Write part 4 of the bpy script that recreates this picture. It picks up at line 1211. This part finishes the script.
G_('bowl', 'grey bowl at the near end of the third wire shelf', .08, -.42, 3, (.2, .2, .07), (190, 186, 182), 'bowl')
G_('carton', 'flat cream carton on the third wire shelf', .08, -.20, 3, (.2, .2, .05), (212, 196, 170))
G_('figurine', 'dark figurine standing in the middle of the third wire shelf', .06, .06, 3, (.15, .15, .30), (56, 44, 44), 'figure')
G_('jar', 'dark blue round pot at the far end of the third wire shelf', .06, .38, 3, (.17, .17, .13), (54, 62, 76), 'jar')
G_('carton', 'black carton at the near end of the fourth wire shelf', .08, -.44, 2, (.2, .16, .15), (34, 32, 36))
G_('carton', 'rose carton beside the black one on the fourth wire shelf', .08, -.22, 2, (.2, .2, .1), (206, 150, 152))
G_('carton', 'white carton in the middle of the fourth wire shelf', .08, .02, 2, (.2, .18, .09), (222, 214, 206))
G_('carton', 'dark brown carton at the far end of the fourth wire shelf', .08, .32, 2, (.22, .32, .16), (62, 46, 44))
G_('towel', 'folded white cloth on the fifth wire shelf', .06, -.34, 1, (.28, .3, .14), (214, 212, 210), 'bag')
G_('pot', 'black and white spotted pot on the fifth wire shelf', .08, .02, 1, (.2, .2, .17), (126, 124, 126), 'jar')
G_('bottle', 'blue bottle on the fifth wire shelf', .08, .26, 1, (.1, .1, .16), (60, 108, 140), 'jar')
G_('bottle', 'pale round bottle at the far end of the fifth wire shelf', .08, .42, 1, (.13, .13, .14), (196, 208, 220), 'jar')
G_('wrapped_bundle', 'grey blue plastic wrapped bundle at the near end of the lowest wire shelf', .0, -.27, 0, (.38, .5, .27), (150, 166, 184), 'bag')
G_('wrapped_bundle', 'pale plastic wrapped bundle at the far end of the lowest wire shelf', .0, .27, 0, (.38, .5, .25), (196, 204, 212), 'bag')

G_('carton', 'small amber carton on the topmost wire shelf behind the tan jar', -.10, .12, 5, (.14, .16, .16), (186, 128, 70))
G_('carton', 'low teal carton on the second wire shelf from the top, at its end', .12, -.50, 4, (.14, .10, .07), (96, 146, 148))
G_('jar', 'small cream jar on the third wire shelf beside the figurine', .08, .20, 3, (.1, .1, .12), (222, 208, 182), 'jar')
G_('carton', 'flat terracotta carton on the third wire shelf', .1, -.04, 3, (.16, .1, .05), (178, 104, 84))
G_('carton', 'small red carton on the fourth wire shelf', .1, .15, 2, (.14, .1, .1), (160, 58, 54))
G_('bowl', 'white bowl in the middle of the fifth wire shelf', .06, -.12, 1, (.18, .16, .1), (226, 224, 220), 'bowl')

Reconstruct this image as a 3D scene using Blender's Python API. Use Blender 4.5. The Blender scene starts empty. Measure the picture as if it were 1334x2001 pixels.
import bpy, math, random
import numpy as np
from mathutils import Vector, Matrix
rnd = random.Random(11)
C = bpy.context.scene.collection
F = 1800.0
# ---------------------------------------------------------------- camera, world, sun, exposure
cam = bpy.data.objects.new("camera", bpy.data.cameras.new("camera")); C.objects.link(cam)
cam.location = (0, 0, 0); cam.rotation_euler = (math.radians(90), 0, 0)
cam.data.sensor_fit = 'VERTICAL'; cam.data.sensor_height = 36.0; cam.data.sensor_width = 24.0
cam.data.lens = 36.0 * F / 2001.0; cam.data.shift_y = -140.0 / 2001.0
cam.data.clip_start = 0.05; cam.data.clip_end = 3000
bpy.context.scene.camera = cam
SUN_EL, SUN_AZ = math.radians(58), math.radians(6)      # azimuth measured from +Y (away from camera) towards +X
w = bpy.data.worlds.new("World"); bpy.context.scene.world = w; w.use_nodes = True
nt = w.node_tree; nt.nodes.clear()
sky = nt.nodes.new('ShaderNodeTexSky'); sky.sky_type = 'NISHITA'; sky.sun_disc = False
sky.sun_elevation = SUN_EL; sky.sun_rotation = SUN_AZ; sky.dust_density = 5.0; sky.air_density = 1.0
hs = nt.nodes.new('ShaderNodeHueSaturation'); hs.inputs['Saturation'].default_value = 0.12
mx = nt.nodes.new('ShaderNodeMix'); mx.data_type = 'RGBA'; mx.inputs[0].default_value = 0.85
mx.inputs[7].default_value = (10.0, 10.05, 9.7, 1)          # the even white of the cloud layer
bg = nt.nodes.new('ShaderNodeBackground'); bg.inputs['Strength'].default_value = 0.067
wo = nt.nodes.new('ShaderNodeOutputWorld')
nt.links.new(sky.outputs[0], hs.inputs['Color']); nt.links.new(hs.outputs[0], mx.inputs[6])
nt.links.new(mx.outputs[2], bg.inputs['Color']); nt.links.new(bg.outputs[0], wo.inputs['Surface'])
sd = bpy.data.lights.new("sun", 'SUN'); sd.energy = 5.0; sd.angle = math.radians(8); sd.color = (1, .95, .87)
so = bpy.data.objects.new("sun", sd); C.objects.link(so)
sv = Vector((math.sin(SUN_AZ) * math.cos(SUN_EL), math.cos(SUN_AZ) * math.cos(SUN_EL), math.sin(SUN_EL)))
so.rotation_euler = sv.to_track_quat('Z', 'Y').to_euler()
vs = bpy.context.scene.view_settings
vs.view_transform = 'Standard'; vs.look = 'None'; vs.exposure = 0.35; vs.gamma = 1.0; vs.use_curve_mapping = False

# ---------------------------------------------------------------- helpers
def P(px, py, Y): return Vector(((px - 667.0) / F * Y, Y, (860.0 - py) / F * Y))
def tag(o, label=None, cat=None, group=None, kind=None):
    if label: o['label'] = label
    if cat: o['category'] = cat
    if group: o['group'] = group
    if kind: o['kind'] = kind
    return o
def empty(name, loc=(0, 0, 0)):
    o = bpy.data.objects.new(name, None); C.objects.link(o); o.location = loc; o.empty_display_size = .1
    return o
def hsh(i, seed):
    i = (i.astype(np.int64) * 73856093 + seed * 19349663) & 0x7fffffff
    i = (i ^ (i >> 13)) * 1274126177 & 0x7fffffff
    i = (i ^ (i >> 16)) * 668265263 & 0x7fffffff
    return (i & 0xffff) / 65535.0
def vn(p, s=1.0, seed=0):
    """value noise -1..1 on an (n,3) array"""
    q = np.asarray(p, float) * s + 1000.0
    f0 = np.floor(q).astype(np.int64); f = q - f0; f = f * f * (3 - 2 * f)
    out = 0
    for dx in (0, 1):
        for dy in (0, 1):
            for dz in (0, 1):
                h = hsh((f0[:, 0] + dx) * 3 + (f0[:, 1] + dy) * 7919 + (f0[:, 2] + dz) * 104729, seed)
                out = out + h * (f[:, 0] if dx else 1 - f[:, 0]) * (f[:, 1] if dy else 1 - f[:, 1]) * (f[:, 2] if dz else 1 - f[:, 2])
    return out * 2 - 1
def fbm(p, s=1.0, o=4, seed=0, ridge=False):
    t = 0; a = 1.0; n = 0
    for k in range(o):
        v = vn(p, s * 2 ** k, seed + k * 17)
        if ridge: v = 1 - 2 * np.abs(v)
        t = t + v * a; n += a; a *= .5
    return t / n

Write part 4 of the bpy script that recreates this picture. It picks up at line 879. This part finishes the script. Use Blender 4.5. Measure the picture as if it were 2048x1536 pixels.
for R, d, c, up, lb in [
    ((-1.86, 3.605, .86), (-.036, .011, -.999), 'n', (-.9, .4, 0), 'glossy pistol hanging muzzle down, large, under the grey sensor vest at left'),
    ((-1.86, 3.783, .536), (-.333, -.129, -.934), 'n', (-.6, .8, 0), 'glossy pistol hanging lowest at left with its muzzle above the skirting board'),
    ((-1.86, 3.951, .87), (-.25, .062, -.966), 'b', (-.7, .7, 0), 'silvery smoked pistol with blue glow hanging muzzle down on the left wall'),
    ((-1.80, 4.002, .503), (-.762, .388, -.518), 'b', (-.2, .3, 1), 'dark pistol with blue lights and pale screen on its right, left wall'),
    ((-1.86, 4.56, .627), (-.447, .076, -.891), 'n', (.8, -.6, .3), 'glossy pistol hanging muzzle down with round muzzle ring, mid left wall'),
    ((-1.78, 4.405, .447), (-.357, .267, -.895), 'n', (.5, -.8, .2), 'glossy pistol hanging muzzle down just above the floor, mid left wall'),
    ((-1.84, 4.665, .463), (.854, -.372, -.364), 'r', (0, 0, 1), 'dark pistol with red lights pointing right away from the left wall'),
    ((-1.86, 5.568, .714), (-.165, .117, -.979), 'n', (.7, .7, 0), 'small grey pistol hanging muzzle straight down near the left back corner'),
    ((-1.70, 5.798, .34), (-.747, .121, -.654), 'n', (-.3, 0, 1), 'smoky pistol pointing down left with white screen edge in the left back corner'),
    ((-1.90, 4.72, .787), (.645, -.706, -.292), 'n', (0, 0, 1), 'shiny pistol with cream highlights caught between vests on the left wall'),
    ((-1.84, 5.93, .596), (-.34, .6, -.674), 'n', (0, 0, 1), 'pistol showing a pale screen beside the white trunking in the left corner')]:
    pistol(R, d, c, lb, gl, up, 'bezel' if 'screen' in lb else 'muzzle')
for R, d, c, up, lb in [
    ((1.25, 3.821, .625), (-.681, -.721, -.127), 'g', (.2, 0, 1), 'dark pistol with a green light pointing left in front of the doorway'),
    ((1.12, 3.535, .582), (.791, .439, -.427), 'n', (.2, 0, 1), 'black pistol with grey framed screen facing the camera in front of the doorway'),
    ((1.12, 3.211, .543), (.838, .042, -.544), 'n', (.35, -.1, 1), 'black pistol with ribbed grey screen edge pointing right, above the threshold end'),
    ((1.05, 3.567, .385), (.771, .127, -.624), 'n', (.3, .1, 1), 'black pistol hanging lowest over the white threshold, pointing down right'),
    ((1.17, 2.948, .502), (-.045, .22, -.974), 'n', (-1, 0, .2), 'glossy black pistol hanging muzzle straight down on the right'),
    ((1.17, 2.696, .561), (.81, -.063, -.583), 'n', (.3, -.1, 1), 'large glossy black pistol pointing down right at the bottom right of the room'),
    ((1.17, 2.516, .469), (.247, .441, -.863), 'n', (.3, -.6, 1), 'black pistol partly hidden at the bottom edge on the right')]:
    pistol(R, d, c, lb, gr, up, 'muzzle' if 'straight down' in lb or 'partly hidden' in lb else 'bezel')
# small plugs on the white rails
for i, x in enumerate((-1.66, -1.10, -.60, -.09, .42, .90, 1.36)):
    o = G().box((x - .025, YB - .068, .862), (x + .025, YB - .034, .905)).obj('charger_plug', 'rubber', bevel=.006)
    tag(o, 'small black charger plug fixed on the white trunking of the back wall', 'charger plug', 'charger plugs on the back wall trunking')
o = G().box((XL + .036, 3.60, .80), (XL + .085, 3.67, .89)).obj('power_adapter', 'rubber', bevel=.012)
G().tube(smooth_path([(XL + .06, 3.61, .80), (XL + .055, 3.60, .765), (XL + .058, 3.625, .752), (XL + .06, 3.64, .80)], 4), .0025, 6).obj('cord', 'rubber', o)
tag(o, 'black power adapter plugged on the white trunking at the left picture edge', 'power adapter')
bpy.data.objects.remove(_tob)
________
-- WRITTEN REQUEST --
Search the preceding listing for the word "scene" and pull out every line that holds it.

-- OUTPUT BELOW --
Reconstruct this image as a 3D scene using Blender's Python API. Use Blender 4.5. The Blender scene starts empty. Measure the picture as if it were 1334x2001 pixels.
C = bpy.context.scene.collection
bpy.context.scene.camera = cam
w = bpy.data.worlds.new("World"); bpy.context.scene.world = w; w.use_nodes = True
vs = bpy.context.scene.view_settings